_Exercise brief_
Set the listing down again in full, word for word, with the pictures left out.

_Supplied data_
>> BEGIN
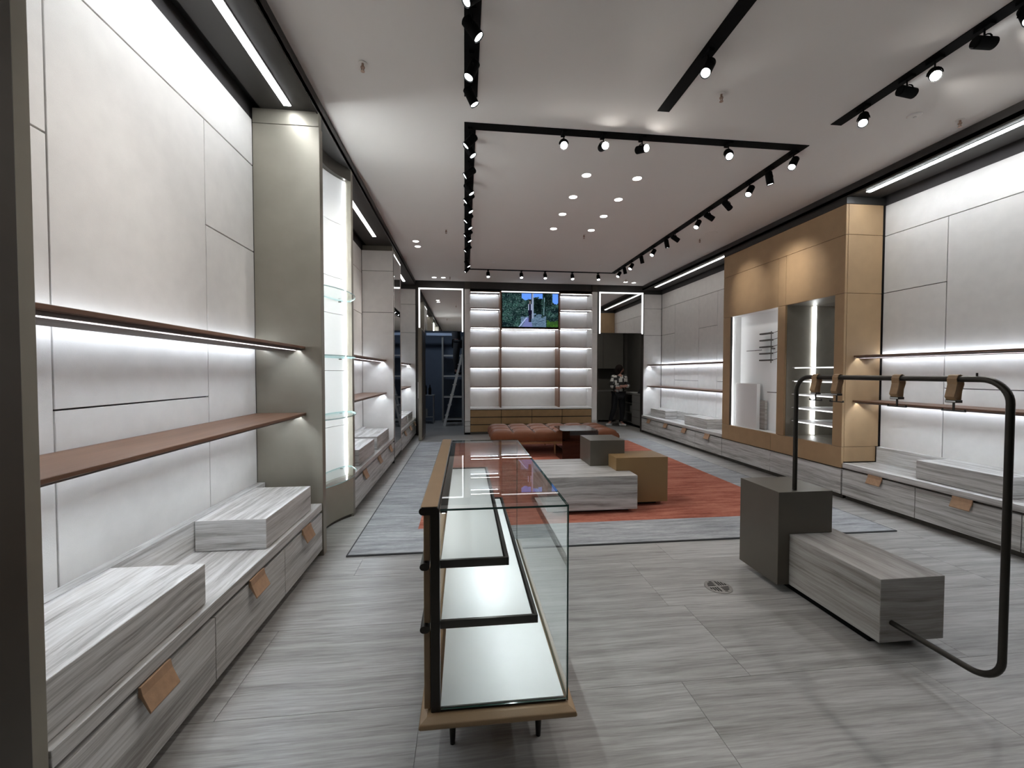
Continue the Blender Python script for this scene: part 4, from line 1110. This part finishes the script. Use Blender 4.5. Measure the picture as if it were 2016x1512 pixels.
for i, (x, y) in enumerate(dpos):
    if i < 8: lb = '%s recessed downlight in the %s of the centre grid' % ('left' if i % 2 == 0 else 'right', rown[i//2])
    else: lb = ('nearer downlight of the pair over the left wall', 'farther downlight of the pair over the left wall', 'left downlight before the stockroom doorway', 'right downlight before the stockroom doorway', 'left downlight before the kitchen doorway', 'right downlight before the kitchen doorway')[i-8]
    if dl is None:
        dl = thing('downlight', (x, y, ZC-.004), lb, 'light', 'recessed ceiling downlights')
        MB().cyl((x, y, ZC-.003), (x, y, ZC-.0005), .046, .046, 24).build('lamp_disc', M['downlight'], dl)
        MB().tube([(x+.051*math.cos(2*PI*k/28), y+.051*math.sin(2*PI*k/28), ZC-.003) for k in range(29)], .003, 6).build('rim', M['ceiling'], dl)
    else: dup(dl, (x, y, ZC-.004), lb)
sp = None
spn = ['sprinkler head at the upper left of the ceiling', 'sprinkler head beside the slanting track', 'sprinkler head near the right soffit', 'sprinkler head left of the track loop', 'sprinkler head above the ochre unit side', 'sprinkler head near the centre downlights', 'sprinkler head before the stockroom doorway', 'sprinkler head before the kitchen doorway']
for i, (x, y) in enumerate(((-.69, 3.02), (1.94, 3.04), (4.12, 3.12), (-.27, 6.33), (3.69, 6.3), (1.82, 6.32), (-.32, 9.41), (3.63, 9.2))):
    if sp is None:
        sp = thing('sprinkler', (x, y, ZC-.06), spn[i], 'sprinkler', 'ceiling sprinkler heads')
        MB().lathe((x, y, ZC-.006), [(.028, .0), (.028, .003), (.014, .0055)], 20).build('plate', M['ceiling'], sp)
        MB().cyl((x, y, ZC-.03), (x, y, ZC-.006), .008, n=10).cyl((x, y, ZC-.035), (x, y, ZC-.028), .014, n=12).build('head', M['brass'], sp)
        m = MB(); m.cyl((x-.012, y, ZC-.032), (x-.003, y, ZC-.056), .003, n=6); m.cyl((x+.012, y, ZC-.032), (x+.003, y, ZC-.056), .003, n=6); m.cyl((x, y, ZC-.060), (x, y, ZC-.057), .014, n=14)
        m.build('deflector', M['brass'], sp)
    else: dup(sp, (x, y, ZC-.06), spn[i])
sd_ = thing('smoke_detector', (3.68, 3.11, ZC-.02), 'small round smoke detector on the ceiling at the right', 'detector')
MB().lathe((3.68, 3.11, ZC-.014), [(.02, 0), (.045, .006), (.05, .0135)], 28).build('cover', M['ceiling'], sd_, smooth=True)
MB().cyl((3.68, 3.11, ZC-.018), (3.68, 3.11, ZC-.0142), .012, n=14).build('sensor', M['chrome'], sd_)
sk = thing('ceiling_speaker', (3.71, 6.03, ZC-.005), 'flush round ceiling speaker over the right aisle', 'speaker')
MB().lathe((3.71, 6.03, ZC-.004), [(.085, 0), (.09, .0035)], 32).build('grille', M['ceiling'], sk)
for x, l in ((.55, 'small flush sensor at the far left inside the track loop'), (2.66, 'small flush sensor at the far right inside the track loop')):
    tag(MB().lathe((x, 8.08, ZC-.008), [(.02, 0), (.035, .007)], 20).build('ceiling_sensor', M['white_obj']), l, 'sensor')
>> END
_Written answer_
Continue the Blender Python script for this scene: part 4, from line 1110. This part finishes the script. Use Blender 4.5. Measure the picture as if it were 2016x1512 pixels.
for i, (x, y) in enumerate(dpos):
    if i < 8: lb = '%s recessed downlight in the %s of the centre grid' % ('left' if i % 2 == 0 else 'right', rown[i//2])
    else: lb = ('nearer downlight of the pair over the left wall', 'farther downlight of the pair over the left wall', 'left downlight before the stockroom doorway', 'right downlight before the stockroom doorway', 'left downlight before the kitchen doorway', 'right downlight before the kitchen doorway')[i-8]
    if dl is None:
        dl = thing('downlight', (x, y, ZC-.004), lb, 'light', 'recessed ceiling downlights')
        MB().cyl((x, y, ZC-.003), (x, y, ZC-.0005), .046, .046, 24).build('lamp_disc', M['downlight'], dl)
        MB().tube([(x+.051*math.cos(2*PI*k/28), y+.051*math.sin(2*PI*k/28), ZC-.003) for k in range(29)], .003, 6).build('rim', M['ceiling'], dl)
    else: dup(dl, (x, y, ZC-.004), lb)
sp = None
spn = ['sprinkler head at the upper left of the ceiling', 'sprinkler head beside the slanting track', 'sprinkler head near the right soffit', 'sprinkler head left of the track loop', 'sprinkler head above the ochre unit side', 'sprinkler head near the centre downlights', 'sprinkler head before the stockroom doorway', 'sprinkler head before the kitchen doorway']
for i, (x, y) in enumerate(((-.69, 3.02), (1.94, 3.04), (4.12, 3.12), (-.27, 6.33), (3.69, 6.3), (1.82, 6.32), (-.32, 9.41), (3.63, 9.2))):
    if sp is None:
        sp = thing('sprinkler', (x, y, ZC-.06), spn[i], 'sprinkler', 'ceiling sprinkler heads')
        MB().lathe((x, y, ZC-.006), [(.028, .0), (.028, .003), (.014, .0055)], 20).build('plate', M['ceiling'], sp)
        MB().cyl((x, y, ZC-.03), (x, y, ZC-.006), .008, n=10).cyl((x, y, ZC-.035), (x, y, ZC-.028), .014, n=12).build('head', M['brass'], sp)
        m = MB(); m.cyl((x-.012, y, ZC-.032), (x-.003, y, ZC-.056), .003, n=6); m.cyl((x+.012, y, ZC-.032), (x+.003, y, ZC-.056), .003, n=6); m.cyl((x, y, ZC-.060), (x, y, ZC-.057), .014, n=14)
        m.build('deflector', M['brass'], sp)
    else: dup(sp, (x, y, ZC-.06), spn[i])
sd_ = thing('smoke_detector', (3.68, 3.11, ZC-.02), 'small round smoke detector on the ceiling at the right', 'detector')
MB().lathe((3.68, 3.11, ZC-.014), [(.02, 0), (.045, .006), (.05, .0135)], 28).build('cover', M['ceiling'], sd_, smooth=True)
MB().cyl((3.68, 3.11, ZC-.018), (3.68, 3.11, ZC-.0142), .012, n=14).build('sensor', M['chrome'], sd_)
sk = thing('ceiling_speaker', (3.71, 6.03, ZC-.005), 'flush round ceiling speaker over the right aisle', 'speaker')
MB().lathe((3.71, 6.03, ZC-.004), [(.085, 0), (.09, .0035)], 32).build('grille', M['ceiling'], sk)
for x, l in ((.55, 'small flush sensor at the far left inside the track loop'), (2.66, 'small flush sensor at the far right inside the track loop')):
    tag(MB().lathe((x, 8.08, ZC-.008), [(.02, 0), (.035, .007)], 20).build('ceiling_sensor', M['white_obj']), l, 'sensor')